Bien orientées vers le sud, les vignes plantées sur l'ancien Parc des Bruyères poussent au soleil des Lilas jusqu'aux années 1890. Elles s'étendent sur la surface respectable de 6,8 hectares. En termes de terrains, il n'y guère que les Dargent de Romainville à pouvoir rivaliser. D'abord propriété du maître du pressoir de Belleville, les vignes sont acquises par Auguste Chassagnolle en 1832. Grâce à lui et à son gendre, Jules David, les ceps produisent leur jus jusqu'en 1891. A cette date, les héritiers décident de lotir le terrain et le revendent par parcelles. Le quartier Bruyères-Chassagnolle d'aujourd'hui en est issu. 

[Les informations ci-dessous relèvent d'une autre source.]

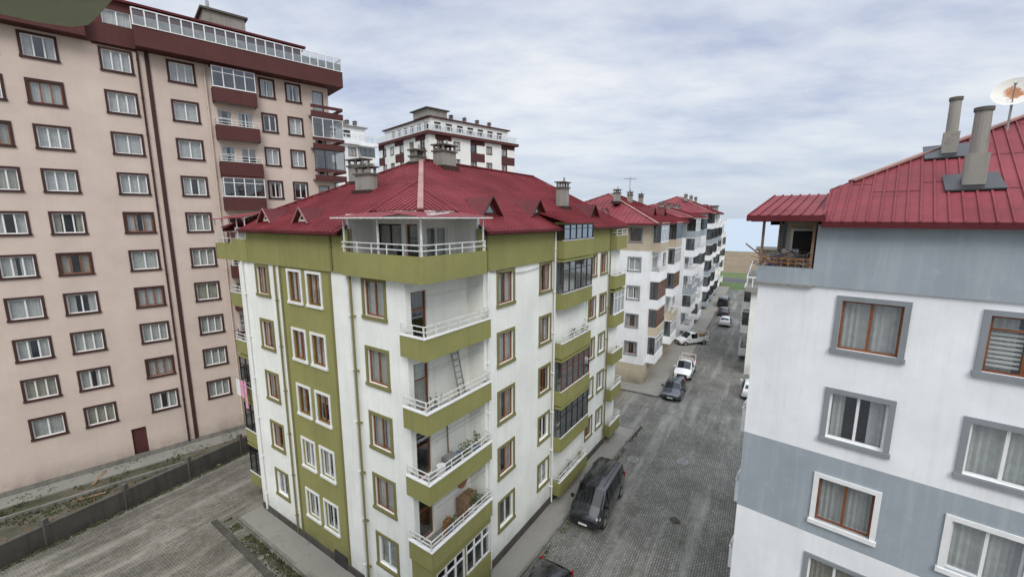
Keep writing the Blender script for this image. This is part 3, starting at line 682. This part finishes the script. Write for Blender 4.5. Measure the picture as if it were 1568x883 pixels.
block('apartment_building', (13.7+.515*42+.3, 42.1+.857*42, 0), st, 22, 13, 6, 2.95, .8, WHITE2, (6.5, 15.5), (1.2, 5), ((1.2, 5), (9.5, 13), (17.5, 21)), sur=GREYT, balm=[GREY, WHITE2], encs=(None, KF))
block('apartment_building', (13.7+.515*67, 42.1+.857*67, 0), st, 16, 12, 5, 2.9, 1.2, WHITE, (6.5,), (1.2, 5), ((1.2, 4.5), (10, 13)), sur=GREYT, balm=WHITE, roof='flat', cor=WHITE2)
block('apartment_building', (26.2, 45.4, 0), math.atan2(-.515, .857), 14, 18, 3, 2.9, .8, WHITE, (2, 6, 10), (2, 11), (), sur=GREYT, balS=((5, 9),), roof='flat', cor=CONC)
at = math.atan2(.68, .73)
def aw(a, z):
    f = (z-1.3) % 3.0
    if z > 22.3 and (1.2 < a % 7.6 < 4.6) and (f < .8 or f > 2.4): return BROWN
    return WHITE
block('apartment_tower', (-14.1, 75, 0), at, 20, 19, 10, 3.0, 1.5, aw, (1.5, 5.0, 8.8, 12.6, 16.5), (1.5, 5.2, 8.9, 12.6, 15.8), (), roof='flat', sur=BROWNT, cz=tuple(22.5+1.5*k for k in range(7))+tuple(1.5+3*k+.8 for k in range(7, 10))+tuple(1.5+3*k+2.4 for k in range(6, 10)), ca=(1.2, 4.6, 8.8, 12.2, 16.4), pent=WHITE)
block('apartment_building', (-30.6, 70, 0), at, 9, 12, 10, 2.75, 2.0, WHITE2, (1, 4.5), (1, 5, 9), ((6.2, 8.8),), roof='flat', sur=GREYT, cor=WHITE2)
block('apartment_building', (-2, 62, 0), at, 16, 12, 5, 2.9, 1.0, BEIGE, (1, 4.5, 8, 12), (1, 5, 9), (), sur=BROWNT)

# ================================================================== OWN BUILDING behind the camera
o = Obj('apartment_building', (0, 0, 0), 0)
o.box('walls', WHITE2, -7.5, 8, -10, -1.2, 0, 18.7)
pts = [(-6.15, -1.1), (-3.42, 2.79), (-3.31, 2.98), (-3.2, 3.1), (-3.05, 3.17), (-2.9, 3.14), (-2.72, 3.02), (-1.0, 1.78), (-1.0, -1.1)]
def slab(o, part, mat, pts, z0, z1):
    o.poly(part, mat, [(x, y, z0) for x, y in pts]); o.poly(part, mat, [(x, y, z1) for x, y in pts])
    for i in range(len(pts)):
        a, b = pts[i], pts[(i+1) % len(pts)]; o.poly(part, mat, [(a[0], a[1], z0), (b[0], b[1], z0), (b[0], b[1], z1), (a[0], a[1], z1)])
slab(o, 'eave', MOSSY, pts, 18.7, 18.85)
o.finish()

# ================================================================== GROUND
def sheet(name, pts, z, mat):
    me = bpy.data.meshes.new(name); me.from_pydata([(x, y, z) for x, y in pts], [], [tuple(range(len(pts)))]); me.materials.append(mat)
    ob = bpy.data.objects.new(name, me); scene.collection.objects.link(ob); return ob
sheet('ground', [(-4000, -4000), (4000, -4000), (4000, 4000), (-4000, 4000)], 0, BASE)
def ST(al, cr): # street frame: along, cross(right)
    return (8.2+.515*al+.857*cr, 14+.857*al-.515*cr)
sheet('courtyard', [(-80, -30), (60, -30), ST(100, 60), ST(100, -90)], .004, COURT)
sheet('street', [ST(-30, 4), ST(-30, -9.4), ST(100, -11.2), ST(100, 1.5)], .008, STREET)
sheet('garden', [(-28.0, 14.2), (-20.4, 28.6), (-13.5, 41.4), (-20, 60), (-60, 20), (-40, -4), (-38, -4)], .012, GARDEN)
sheet('verge', [ST(100, -400), ST(100, 400), ST(112, 400), ST(112, -400)], .02, GRASSM)
sheet('coast_road', [ST(112, -400), ST(112, 400), ST(122, 400), ST(122, -400)], .03, ASPH)
sheet('verge', [ST(122, -400), ST(122, 400), ST(136, 400), ST(136, -400)], .03, GRASSM)
sheet('field', [ST(136, -600), ST(136, 600), ST(235, 600), ST(235, -600)], .03, FIELD)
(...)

Du chai à la bouteille  3/7

Après la vendange des raisins en grappe, on doit le presser, puis l'élever en tonneaux jusqu'à maturation, avant de le mettre en bouteilles. Les chais sont le lieu de cette délicate alchimie. Au sud des Lilas, le pittoresque passage Félix Houdart témoigne de ce passé révolu, en tout cas chez nous. Il fait écho aux vastes chais que la famille du même nom exploitait à l'entrée de la ville, encore en 1886. Un autre maître de chais, Dentaux, opère rue de la Fontaine Saint-Pierre (1889). Les vastes chais Houdart et Vallès aux n°50 et 48 rue de Paris changeront d'usage en 1919, en permettant à la Gaumont et à la Metro Goldwyn Mayer d'y entreposer 100.000 kg de pellicule de films. 

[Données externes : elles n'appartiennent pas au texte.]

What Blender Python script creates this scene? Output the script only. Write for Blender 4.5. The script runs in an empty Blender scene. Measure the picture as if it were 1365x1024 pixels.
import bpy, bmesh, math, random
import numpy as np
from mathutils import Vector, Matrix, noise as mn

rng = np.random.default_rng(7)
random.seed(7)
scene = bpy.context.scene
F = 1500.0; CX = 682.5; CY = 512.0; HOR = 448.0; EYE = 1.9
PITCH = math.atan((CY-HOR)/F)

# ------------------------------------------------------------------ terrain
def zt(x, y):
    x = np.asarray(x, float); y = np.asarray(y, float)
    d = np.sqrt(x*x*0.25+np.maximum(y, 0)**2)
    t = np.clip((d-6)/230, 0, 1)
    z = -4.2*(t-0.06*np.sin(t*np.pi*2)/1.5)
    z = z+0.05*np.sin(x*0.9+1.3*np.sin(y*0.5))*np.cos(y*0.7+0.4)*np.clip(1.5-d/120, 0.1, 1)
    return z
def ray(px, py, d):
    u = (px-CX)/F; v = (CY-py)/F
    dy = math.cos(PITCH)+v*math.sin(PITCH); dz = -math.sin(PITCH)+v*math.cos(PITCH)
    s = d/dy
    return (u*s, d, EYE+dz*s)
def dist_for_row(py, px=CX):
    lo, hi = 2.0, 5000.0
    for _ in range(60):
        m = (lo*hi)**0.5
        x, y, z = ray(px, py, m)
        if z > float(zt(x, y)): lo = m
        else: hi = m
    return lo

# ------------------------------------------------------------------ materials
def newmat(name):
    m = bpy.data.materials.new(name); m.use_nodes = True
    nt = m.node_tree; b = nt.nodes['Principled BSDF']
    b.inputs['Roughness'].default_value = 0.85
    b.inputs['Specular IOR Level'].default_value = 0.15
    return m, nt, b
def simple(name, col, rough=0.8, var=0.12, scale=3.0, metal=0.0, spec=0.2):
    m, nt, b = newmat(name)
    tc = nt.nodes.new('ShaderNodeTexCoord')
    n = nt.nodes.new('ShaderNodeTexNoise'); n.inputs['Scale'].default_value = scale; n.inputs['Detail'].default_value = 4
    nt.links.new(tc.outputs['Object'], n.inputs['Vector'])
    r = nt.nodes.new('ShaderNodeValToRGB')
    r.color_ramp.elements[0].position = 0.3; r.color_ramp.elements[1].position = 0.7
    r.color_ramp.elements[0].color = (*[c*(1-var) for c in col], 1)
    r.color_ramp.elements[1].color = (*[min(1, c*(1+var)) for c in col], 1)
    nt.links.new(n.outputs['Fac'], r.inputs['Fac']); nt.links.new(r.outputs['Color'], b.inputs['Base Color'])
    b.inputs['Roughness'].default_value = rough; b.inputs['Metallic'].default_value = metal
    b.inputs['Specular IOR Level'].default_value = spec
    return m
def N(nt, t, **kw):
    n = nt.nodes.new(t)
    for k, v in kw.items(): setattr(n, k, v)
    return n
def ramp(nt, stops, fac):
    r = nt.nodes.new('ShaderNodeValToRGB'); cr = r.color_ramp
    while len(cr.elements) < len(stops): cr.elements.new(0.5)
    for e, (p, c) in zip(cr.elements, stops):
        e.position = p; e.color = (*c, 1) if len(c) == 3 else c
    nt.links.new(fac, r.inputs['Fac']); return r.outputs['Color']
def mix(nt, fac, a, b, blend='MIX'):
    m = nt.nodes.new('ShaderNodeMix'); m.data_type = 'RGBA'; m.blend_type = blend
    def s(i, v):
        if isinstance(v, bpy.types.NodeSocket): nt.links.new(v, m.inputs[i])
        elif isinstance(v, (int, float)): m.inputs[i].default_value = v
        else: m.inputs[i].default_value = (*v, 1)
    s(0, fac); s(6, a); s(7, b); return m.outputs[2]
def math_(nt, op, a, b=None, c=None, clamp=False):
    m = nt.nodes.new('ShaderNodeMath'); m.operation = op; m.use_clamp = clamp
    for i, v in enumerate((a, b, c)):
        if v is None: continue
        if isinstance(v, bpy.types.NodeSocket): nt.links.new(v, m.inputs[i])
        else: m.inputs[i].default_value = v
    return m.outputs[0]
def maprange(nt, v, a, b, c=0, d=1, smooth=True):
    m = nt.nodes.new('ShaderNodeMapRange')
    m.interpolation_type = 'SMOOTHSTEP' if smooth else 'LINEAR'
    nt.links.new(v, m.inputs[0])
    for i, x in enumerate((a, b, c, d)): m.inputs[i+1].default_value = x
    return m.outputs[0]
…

À boire, à boire, à boire  4/7

Sans être des chevaliers de la table ronde, nos concitoyens du 19°siècle consommaient infiniment plus de vin qu'aujourd'hui. Les champions locaux étaient les ouvriers verriers de la Cristallerie du coq français. Chaque jour, ils devaient ingurgiter six litres de liquide. C'était plus souvent du vin servi au café d'en face (le Rendez-vous des verriers) que de l'eau des Sources du nord. A la fondation de notre commune, on comptait d'ailleurs une trentaine de débits (dont 22 marchands de vins, rien que sur la rue de Paris); et tout cela pour seulement 3.000 Lilasiens. Il est vrai que guinguettes et limonadiers, salles-à-boire, cabarets et moulins de la galette s'étaient établis par chez nous, pour que les promeneurs du dimanche et les fêtards en goguette trouvent aisément de quoi faire la fête aux Lilas. En 1932, ce sont 124 cafés et restaurants, 16 magasins et 4 dépôts qui se partagent la clientèle. Cinquante ans plus tard, les 2/3 ont disparu; il n'y a plus que 40 débits. Les habitudes de consommation changent. On ne commande plus ce vin gris qu'appréciaient les "grisettes". Quand on boit encore du vin, c'est avec modération. Le nectar de la vigne remplit nos verres en moindre quantité mais il est de meilleure qualité. Même les mots ne permettent plus de s'enivrer : quel serveur comprendrait encore que, quand vous commandez un "setier", vous attendez 3/4 de litre? 

Prohibition  5/7 

Autre fléau : les excès de la consommation d'alcool dont les ravages sur la santé du buveur, sa vie sociale et familiale ne sont plus à décrire. Les ligues de tempérance jouent leur rôle chez nous. De l'autre côté de l'Atlantique, on opte pour la prohibition en 1920. Au bout de 13 ans pourtant, on arrête les frais, en raison des effets néfastes sur la santé publique (vin frelaté vendu sans aucun contrôle) et de la criminalité (Capone, Dillinger). 

Le vin plaisir  6/7

"Nous referons ensemble les vendanges de l'amour", c'est ce que chantait, avec raison, Marie Laforêt. Car la France est le pays où la culture du vin est demeurée la plus forte. On le choisit, on le laisse vieillir dans sa cave, on le sort à la table de fête, on sait l'apprécier. Et quand le vin est tiré, il faut le boire. Aux Lilas, nous avons la chance de disposer de 3 cavistes pour nous conseiller, sur la seule rue de Paris (n°64: Brûlerie et Cave des Lilas, n°70: Nysa, n°128: Mille & Zime). Certains de leurs prédécesseurs portaient un nom encore plus explicite (on appelle ça un aptonyme). Tonneau tenait un café-hôtel. Tonnelier et Boivin étaient marchands de vins. Vigne avait un débit avenue Pasteur, de même que Bouteille rue de Paris et Pochard rue Lecouteux!